* **GOAL**
Print exactly those lines that run from the beginning of the data to the line bearing "glazed('window_3', 'wide window", inclusive.
======== LISTING ========
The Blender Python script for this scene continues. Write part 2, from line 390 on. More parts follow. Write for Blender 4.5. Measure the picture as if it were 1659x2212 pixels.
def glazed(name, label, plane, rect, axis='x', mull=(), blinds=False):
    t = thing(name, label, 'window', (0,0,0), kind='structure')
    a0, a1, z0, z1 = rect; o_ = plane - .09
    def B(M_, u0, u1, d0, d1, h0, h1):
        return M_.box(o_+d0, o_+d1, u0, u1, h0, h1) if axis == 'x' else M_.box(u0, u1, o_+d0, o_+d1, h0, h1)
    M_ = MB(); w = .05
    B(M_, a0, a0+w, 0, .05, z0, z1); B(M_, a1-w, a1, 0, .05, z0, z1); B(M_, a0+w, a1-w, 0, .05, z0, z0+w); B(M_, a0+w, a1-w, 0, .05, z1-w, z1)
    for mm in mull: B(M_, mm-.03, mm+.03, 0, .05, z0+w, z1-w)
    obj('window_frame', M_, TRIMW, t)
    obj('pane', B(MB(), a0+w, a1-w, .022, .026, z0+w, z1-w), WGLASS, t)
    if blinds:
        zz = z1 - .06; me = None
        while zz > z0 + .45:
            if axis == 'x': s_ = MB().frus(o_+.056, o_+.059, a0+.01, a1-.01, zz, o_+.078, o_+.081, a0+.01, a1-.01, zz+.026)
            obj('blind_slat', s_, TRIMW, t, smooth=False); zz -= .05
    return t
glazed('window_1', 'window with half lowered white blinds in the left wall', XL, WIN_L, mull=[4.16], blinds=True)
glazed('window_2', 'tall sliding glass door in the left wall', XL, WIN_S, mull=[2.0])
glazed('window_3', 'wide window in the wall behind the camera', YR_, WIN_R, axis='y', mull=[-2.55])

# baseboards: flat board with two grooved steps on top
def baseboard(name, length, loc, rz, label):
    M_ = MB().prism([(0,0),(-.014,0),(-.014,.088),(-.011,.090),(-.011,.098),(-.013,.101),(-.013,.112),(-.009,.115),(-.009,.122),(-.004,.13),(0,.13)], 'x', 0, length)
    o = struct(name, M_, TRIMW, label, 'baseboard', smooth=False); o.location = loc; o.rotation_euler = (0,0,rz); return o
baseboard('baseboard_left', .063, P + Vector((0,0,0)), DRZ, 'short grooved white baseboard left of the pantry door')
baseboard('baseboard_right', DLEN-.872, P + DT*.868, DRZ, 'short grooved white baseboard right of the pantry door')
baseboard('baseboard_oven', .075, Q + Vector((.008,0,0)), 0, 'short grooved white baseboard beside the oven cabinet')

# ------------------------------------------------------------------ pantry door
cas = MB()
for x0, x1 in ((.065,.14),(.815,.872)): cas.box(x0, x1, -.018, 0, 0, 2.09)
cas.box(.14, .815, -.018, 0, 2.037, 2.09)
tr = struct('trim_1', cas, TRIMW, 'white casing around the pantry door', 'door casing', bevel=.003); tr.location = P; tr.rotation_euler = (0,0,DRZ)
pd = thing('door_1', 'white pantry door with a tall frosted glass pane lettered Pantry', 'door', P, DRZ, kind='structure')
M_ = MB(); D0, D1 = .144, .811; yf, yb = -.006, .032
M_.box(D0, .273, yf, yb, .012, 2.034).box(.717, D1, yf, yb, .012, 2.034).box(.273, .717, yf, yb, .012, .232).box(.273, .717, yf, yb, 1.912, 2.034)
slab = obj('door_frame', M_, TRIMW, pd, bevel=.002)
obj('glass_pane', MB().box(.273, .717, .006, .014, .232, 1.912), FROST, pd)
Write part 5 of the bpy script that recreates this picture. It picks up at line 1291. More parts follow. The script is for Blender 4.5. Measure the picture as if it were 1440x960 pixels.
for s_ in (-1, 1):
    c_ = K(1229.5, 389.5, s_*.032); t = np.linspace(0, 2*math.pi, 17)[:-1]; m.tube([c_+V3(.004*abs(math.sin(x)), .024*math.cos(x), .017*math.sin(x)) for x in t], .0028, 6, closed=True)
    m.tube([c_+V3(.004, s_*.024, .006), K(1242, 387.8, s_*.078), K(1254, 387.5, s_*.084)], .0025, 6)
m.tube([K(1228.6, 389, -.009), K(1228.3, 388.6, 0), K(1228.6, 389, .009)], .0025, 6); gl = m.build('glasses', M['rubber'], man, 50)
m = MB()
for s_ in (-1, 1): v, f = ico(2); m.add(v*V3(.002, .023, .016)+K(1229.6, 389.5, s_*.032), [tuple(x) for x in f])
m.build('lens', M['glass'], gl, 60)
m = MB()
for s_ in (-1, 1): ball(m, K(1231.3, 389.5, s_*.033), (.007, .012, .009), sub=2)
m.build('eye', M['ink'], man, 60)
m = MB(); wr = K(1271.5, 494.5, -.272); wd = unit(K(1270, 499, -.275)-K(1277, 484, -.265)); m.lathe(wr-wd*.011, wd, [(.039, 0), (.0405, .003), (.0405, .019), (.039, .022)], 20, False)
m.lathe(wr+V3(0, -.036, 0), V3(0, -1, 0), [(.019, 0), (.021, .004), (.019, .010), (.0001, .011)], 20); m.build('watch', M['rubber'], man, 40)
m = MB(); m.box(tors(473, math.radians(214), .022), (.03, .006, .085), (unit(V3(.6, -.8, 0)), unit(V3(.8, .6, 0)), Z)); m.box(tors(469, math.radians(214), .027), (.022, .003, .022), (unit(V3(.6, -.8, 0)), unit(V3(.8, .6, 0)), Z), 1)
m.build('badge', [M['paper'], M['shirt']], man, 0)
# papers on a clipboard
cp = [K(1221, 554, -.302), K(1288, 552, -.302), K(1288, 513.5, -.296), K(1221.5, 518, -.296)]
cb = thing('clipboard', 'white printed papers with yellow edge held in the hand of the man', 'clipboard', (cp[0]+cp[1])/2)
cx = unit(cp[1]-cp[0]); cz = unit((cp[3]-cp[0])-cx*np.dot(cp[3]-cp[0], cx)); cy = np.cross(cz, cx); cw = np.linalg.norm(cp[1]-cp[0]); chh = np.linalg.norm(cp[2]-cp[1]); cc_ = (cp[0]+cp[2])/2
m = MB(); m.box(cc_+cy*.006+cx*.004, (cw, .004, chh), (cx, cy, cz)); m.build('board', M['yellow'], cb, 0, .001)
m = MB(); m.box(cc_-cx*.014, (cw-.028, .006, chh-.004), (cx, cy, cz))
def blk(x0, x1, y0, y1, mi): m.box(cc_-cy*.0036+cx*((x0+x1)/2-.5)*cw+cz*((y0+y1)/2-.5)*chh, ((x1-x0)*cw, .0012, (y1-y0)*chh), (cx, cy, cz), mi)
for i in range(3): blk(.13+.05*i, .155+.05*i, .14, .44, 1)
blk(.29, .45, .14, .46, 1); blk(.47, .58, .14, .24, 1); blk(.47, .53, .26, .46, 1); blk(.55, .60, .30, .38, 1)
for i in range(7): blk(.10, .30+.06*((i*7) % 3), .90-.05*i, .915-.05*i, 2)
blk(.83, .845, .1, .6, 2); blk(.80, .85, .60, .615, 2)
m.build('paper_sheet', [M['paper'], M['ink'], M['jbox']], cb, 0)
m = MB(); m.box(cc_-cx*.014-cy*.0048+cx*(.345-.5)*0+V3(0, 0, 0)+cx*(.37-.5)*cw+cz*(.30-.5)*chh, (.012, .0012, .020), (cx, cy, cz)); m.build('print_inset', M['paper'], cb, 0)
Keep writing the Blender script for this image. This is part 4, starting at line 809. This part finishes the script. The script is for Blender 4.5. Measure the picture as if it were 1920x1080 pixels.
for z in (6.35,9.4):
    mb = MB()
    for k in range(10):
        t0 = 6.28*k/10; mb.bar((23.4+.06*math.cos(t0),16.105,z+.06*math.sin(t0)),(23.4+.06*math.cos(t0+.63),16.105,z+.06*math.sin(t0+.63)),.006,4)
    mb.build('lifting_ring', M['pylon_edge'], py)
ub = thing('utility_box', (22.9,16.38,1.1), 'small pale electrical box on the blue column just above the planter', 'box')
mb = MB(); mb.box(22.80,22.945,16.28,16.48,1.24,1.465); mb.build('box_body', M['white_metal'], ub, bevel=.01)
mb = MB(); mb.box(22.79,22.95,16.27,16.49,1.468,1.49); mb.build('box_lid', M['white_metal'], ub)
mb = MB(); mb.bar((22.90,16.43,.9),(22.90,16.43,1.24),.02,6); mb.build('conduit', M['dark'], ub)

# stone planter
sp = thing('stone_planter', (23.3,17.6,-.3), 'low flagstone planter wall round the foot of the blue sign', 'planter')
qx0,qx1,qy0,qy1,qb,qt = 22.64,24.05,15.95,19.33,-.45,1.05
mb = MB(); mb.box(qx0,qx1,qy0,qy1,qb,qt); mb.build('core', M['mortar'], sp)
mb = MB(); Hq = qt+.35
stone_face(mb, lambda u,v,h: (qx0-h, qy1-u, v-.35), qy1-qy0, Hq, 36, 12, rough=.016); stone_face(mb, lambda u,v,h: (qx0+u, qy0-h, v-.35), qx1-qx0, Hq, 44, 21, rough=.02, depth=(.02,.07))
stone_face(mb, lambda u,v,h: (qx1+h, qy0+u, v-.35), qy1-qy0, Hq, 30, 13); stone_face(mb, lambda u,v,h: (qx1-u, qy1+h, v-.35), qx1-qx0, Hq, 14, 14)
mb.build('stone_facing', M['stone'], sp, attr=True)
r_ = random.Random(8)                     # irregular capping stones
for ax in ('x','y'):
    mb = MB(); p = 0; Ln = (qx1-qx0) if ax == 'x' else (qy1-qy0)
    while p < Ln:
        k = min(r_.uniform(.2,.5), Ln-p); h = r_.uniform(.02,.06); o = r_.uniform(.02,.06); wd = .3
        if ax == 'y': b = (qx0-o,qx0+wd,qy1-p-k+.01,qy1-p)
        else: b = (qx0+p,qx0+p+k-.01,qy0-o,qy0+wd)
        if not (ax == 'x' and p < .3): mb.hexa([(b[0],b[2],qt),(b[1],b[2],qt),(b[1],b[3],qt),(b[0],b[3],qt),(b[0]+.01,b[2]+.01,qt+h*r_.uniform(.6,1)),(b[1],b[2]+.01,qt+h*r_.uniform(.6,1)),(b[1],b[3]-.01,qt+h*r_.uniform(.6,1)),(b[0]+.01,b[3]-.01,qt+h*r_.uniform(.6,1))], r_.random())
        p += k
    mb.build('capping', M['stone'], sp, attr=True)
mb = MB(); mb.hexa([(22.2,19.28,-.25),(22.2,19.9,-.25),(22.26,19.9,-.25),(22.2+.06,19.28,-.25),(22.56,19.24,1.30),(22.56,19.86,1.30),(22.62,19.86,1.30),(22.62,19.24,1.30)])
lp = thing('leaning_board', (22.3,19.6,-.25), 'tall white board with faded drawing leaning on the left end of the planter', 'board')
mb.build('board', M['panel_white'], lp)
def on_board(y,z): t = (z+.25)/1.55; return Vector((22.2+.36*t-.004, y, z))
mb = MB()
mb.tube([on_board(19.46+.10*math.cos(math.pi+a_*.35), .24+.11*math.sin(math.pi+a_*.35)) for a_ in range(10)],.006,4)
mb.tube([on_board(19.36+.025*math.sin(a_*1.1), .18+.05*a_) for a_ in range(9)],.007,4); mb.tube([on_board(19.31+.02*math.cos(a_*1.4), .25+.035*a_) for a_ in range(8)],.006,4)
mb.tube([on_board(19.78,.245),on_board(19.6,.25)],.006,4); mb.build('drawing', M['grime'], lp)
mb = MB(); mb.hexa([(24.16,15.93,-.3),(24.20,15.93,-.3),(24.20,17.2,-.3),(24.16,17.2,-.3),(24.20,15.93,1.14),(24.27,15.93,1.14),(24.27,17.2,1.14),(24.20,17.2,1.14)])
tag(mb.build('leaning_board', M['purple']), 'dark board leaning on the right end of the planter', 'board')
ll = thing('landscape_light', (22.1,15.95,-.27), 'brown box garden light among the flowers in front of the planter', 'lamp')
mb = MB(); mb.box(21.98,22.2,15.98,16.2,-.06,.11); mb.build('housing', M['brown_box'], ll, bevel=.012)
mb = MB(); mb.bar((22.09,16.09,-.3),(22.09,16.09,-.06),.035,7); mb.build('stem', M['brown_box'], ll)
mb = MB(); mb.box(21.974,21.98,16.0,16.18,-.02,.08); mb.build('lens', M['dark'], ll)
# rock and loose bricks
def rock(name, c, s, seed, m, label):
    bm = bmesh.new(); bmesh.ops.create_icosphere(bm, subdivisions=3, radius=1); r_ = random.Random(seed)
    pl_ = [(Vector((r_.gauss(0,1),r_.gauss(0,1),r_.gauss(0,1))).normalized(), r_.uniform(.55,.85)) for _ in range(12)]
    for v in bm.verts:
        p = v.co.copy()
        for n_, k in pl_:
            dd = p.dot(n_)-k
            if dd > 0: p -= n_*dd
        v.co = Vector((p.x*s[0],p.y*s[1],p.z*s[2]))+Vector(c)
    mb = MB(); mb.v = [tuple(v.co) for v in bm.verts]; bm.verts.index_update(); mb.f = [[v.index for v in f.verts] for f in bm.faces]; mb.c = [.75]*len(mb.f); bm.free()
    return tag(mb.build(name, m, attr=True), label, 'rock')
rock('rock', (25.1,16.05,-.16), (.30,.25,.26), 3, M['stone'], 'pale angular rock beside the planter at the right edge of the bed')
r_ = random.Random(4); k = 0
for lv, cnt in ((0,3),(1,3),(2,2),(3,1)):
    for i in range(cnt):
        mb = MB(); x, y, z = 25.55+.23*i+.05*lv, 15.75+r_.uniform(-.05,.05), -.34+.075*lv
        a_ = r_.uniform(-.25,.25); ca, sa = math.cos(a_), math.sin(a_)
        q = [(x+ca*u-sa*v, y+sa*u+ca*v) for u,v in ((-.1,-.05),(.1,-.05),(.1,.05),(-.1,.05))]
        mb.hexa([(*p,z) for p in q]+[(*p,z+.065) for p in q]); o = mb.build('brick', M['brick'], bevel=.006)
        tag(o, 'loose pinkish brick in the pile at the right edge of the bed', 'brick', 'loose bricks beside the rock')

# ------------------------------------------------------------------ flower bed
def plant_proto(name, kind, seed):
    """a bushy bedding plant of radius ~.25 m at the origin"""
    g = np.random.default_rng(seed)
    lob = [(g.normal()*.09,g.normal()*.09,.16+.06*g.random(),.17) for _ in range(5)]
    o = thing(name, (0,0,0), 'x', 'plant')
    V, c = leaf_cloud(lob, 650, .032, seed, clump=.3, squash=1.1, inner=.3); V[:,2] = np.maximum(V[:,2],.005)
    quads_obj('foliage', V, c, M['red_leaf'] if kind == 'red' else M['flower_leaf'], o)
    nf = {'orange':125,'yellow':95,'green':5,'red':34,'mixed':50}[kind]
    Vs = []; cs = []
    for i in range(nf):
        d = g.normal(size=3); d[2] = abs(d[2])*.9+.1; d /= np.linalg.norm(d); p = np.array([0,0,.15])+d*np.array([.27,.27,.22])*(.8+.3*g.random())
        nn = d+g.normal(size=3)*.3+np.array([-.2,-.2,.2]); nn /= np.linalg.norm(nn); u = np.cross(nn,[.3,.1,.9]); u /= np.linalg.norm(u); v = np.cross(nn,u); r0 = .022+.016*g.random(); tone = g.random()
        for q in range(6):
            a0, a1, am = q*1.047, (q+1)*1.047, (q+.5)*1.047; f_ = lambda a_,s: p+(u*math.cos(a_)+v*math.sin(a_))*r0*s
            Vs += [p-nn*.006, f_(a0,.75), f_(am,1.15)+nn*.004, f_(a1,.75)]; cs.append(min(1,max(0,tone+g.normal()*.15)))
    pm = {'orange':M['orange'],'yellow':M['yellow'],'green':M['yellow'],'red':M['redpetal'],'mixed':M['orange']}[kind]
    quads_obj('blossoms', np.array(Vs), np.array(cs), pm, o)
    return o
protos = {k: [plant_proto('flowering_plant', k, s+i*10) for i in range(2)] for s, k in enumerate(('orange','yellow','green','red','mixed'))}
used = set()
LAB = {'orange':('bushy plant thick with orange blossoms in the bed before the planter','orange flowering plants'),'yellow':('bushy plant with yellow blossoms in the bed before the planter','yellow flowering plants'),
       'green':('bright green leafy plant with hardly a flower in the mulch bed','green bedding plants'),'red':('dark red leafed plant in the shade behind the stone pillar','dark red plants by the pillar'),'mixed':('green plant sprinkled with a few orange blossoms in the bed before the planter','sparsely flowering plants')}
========
* **EXPECTED OUTPUT**
The Blender Python script for this scene continues. Write part 2, from line 390 on. More parts follow. Write for Blender 4.5. Measure the picture as if it were 1659x2212 pixels.
def glazed(name, label, plane, rect, axis='x', mull=(), blinds=False):
    t = thing(name, label, 'window', (0,0,0), kind='structure')
    a0, a1, z0, z1 = rect; o_ = plane - .09
    def B(M_, u0, u1, d0, d1, h0, h1):
        return M_.box(o_+d0, o_+d1, u0, u1, h0, h1) if axis == 'x' else M_.box(u0, u1, o_+d0, o_+d1, h0, h1)
    M_ = MB(); w = .05
    B(M_, a0, a0+w, 0, .05, z0, z1); B(M_, a1-w, a1, 0, .05, z0, z1); B(M_, a0+w, a1-w, 0, .05, z0, z0+w); B(M_, a0+w, a1-w, 0, .05, z1-w, z1)
    for mm in mull: B(M_, mm-.03, mm+.03, 0, .05, z0+w, z1-w)
    obj('window_frame', M_, TRIMW, t)
    obj('pane', B(MB(), a0+w, a1-w, .022, .026, z0+w, z1-w), WGLASS, t)
    if blinds:
        zz = z1 - .06; me = None
        while zz > z0 + .45:
            if axis == 'x': s_ = MB().frus(o_+.056, o_+.059, a0+.01, a1-.01, zz, o_+.078, o_+.081, a0+.01, a1-.01, zz+.026)
            obj('blind_slat', s_, TRIMW, t, smooth=False); zz -= .05
    return t
glazed('window_1', 'window with half lowered white blinds in the left wall', XL, WIN_L, mull=[4.16], blinds=True)
glazed('window_2', 'tall sliding glass door in the left wall', XL, WIN_S, mull=[2.0])
glazed('window_3', 'wide window in the wall behind the camera', YR_, WIN_R, axis='y', mull=[-2.55])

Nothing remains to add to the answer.